Question de charisme?
Nous reviennent les mots de Marcelo quand Zidane avait pris tout le monde de court en annonçant son départ, en mai 2018. « Nous discutions tous les jours. Il s’intéressait à moi et me défendait, avait expliqué le Brésilien. C’était pour moi un très grand, un professionnel, pas seulement pour les titres. Il me défendait beaucoup et moi je donnais tout pour lui, je courais, je me battais, je jouais blessé. J’ai pratiquement donné ma vie pour Zidane. »
En plus d’avoir parfaitement géré la reprise physique de ses troupes, avec l’aide de l’ancien préparateur des Bleus Grégory Dupont, le double Z a su les conditionner pour une fin de saison en boulet de canon. « Ça s’appelle le charisme, coupe son ancien formateur. Il est un leader. On fait la distinction entre les différents types de leaders, celui du terrain, celui des vestiaires, etc. Non, il y a le leader, point. Le leader est celui qui a du charisme et qu’on a envie de suivre. »
Voilà donc le Real une nouvelle fois champion d’Espagne, et Zidane en train de regarder de tout là-haut ceux qui l’ont critiqué. Car les remarques n’ont pas manqué, sur ce Real gagne petit, illisible, chanceux, aidé par l’arbitrage vidéo. Pour ne rien vous cacher, on l’a pensé aussi, parfois. Mais le gagnant a toujours raison. « Il peut y avoir des commentaires en dehors, mais moi, je profite de ce que je fais chaque jour ici », balayait l’intéressé mercredi.
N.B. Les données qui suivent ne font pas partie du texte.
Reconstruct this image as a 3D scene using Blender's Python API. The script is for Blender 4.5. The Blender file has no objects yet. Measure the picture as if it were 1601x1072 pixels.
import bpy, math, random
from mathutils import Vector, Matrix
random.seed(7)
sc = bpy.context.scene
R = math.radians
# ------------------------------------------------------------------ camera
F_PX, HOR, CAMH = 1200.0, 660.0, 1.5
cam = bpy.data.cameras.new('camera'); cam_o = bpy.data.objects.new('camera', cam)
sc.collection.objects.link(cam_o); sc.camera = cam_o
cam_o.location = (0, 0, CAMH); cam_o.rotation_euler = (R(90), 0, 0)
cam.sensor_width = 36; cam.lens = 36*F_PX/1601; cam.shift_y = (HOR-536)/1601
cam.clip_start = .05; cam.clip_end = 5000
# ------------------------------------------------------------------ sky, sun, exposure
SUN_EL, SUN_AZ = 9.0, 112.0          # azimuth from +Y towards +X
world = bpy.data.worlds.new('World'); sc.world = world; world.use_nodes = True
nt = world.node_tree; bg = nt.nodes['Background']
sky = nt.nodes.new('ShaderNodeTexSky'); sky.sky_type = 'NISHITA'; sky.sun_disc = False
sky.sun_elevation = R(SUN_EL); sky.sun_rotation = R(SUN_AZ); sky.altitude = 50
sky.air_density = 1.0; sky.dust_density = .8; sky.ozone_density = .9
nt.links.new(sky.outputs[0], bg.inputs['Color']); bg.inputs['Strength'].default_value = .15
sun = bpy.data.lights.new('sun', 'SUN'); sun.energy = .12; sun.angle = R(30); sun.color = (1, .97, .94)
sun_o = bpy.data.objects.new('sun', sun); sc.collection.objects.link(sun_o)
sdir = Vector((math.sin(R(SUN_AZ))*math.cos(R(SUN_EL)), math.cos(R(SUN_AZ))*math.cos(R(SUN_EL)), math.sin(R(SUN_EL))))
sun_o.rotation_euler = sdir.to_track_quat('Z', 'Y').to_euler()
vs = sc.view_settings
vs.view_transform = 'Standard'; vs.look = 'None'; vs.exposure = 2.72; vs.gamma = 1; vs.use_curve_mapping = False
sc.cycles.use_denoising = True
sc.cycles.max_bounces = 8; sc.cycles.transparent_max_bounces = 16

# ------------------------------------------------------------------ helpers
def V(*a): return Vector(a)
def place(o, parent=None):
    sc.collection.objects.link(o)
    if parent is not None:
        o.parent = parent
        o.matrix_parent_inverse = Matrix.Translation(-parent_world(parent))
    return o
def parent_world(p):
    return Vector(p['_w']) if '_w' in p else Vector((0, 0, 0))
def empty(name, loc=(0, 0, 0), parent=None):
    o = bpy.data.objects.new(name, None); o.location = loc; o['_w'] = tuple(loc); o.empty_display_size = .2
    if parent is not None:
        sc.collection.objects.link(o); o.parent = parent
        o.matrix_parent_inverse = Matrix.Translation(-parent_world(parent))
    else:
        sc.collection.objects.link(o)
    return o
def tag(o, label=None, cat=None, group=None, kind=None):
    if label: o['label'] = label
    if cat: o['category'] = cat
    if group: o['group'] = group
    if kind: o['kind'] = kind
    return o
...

A ce propos, on ne peut que vous inciter à lire l’édito de notre confrère espagnol Ruben Jimenez dans Marca, mardi. Il y explique avec beaucoup d’humour comment les lecteurs adorent rouspéter contre les choix du Français… et comment ils n’apprennent jamais de leurs erreurs. « Critiquer Zidane, c’est s’acheter un billet pour la grande roue du ridicule. Mais même après tout ce temps, ils continuent de faire la queue pour acheter un autre ticket », écrit-il. On n’aurait pas dit mieux.